The plaintiffs are Alan Glinkenhouse, Philip Floumanhaft and
Alan Queen.
Glickenhouse and Floumanhaft in 2006 tried to undo a similar
deal they had struck with a different attorney, Selwyn Karp,
after he, too, was suspended from practice. Karp pleaded guilty
to second-degree bribery a month after he sold his portion of
the partnership, and was suspended from practice two years
later. A trial court ruled that Karp was entitled to
compensation for his contributions to the firm prior to
suspension or disbarment.
In the latest case, Silver, a former name partner at
Glinkenhouse, Floumanhaft & Queen, sold his portion of the firm
for $750,000 on June 6, 2001, according to Warshawsky's
Jan. 5 decision. When he sold his stake, Silver had not
been suspended, although the Appellate Division, Second
Department, already had ordered the sanction against him, which
became effective on June 7, 2001. Five years later, after the
firm had paid Silver $375,000, the partners tried to invalidate
the agreement, claiming that they did not realize until then
that the deal violated public policy.
'FULLY AWARE'
The plaintiffs tried to distinguish the case against Silver
from the action against Karp by arguing that Silver was closer
to the "brink" of suspension when he struck the deal.

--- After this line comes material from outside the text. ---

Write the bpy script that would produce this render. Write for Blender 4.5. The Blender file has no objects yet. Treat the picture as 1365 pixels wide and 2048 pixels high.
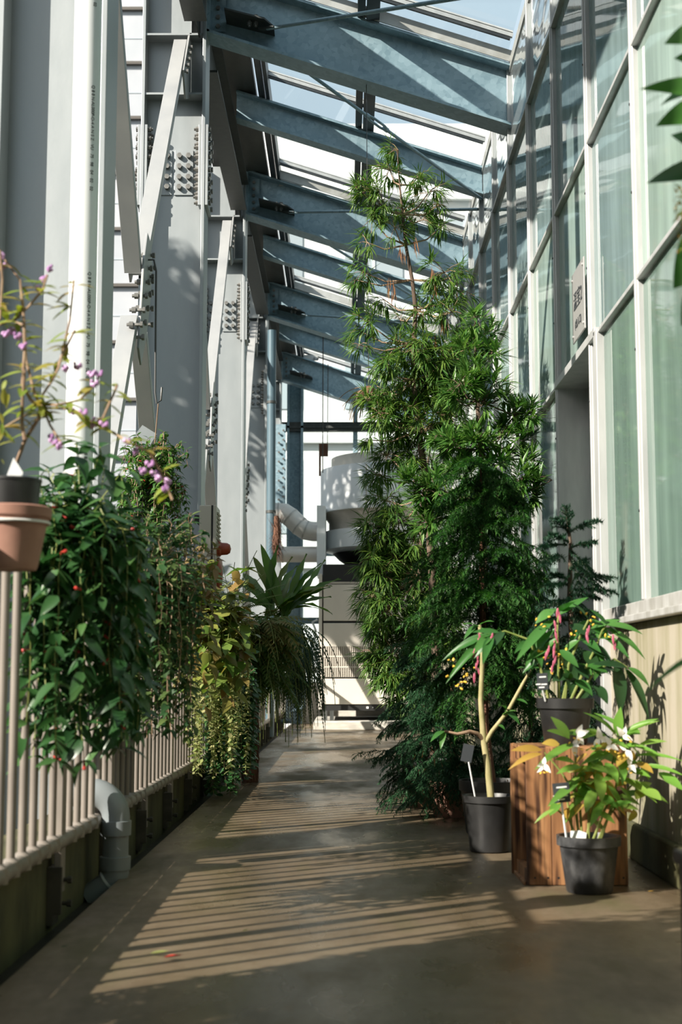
import bpy, math, random
import numpy as np
from mathutils import Vector as V, Matrix as Mx, Euler
random.seed(7); rng = np.random.default_rng(7)
R = random.uniform
PI = math.pi
scn = bpy.context.scene
col = scn.collection

# ------------------------------------------------------------------ camera
FPX, EYE = 2850.0, 0.8                      # focal length in pixels of the 1365x2048 frame, eye height
PITCH = math.atan(328/FPX); YAW = math.atan(8/math.hypot(FPX, 328))
cam_d = bpy.data.cameras.new('camera'); cam = bpy.data.objects.new('camera', cam_d); col.objects.link(cam)
cam.location = (0, 0, EYE); cam.rotation_euler = (PI/2+PITCH, 0, YAW)
cam_d.sensor_fit = 'VERTICAL'; cam_d.sensor_height = 36; cam_d.lens = FPX/2048*36
cam_d.clip_start = .05; cam_d.clip_end = 300
cam_d.dof.use_dof = True; cam_d.dof.focus_distance = 10.0; cam_d.dof.aperture_fstop = 3.6
scn.camera = cam
# ------------------------------------------------------------------ light
SUN_EL = math.radians(30); SUN_H = V((.79, .613, 0)).normalized()    # light travels to the right and away
w = bpy.data.worlds.new('sky'); scn.world = w; w.use_nodes = True
nt = w.node_tree; bg = nt.nodes['Background']; sky = nt.nodes.new('ShaderNodeTexSky')
sky.sky_type = 'NISHITA'; sky.sun_disc = False; sky.sun_elevation = SUN_EL
sky.sun_rotation = math.atan2(-SUN_H.x, -SUN_H.y); sky.air_density = 1.0; sky.dust_density = 3.0; sky.ozone_density = 1.0
hz = nt.nodes.new('ShaderNodeMix'); hz.data_type = 'RGBA'; hz.inputs[0].default_value = .62; hz.inputs[7].default_value = (6.4, 7.7, 8.3, 1)   # even haze
nt.links.new(sky.outputs[0], hz.inputs[6]); nt.links.new(hz.outputs[2], bg.inputs[0]); bg.inputs[1].default_value = .145
sun_d = bpy.data.lights.new('sun', 'SUN'); sun_d.energy = 10.0; sun_d.angle = math.radians(.6); sun_d.color = (1, .93, .82)
sun = bpy.data.objects.new('sun', sun_d); col.objects.link(sun)
sd = V((SUN_H.x*math.cos(SUN_EL), SUN_H.y*math.cos(SUN_EL), -math.sin(SUN_EL)))
sun.rotation_euler = sd.to_track_quat('-Z', 'Y').to_euler(); sun.location = (-8, -6, 9)
vs = scn.view_settings; vs.view_transform = 'Standard'; vs.look = 'None'; vs.gamma = 1; vs.use_curve_mapping = False
vs.exposure = 0.0
scn.cycles.transparent_max_bounces = 24; scn.cycles.max_bounces = 8; scn.cycles.diffuse_bounces = 4; scn.cycles.glossy_bounces = 4
scn.cycles.sample_clamp_indirect = 6; scn.cycles.caustics_reflective = False; scn.cycles.caustics_refractive = False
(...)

While Warshawsky wrote in his decision that "the law firm
plaintiff has been doubly snake bit," he nonetheless held that
the pact could not be rescinded.
"Plaintiffs have failed to establish any of the traditional
bases for the rescission of a contract," he wrote. "The parties
were all fully aware of the circumstances, and there is no
contention that Silver in any way fraudulently induced
plaintiffs to enter the contract."
The judge ordered the attorneys to pay Silver the balance of
the contract.
Attorneys at Glinkenhouse, Floumanhaft & Queen were not
available for comment. The law firm identified by a court
official as representing the attorneys did not return a call
seeking comment.
Neither Silver nor Karp could be reached for comment.
Representing Silver, according to court records, was V.
Elizabeth Grayson, who did not return a phone call seeking
comment.
The case is Glinkenhouse v. Silver, No. 015268/2006, Nassau
County Supreme Court.
For the plaintiffs: Moss & Kalish, New York.
For the defendant: V. Elizabeth Grayson, New York.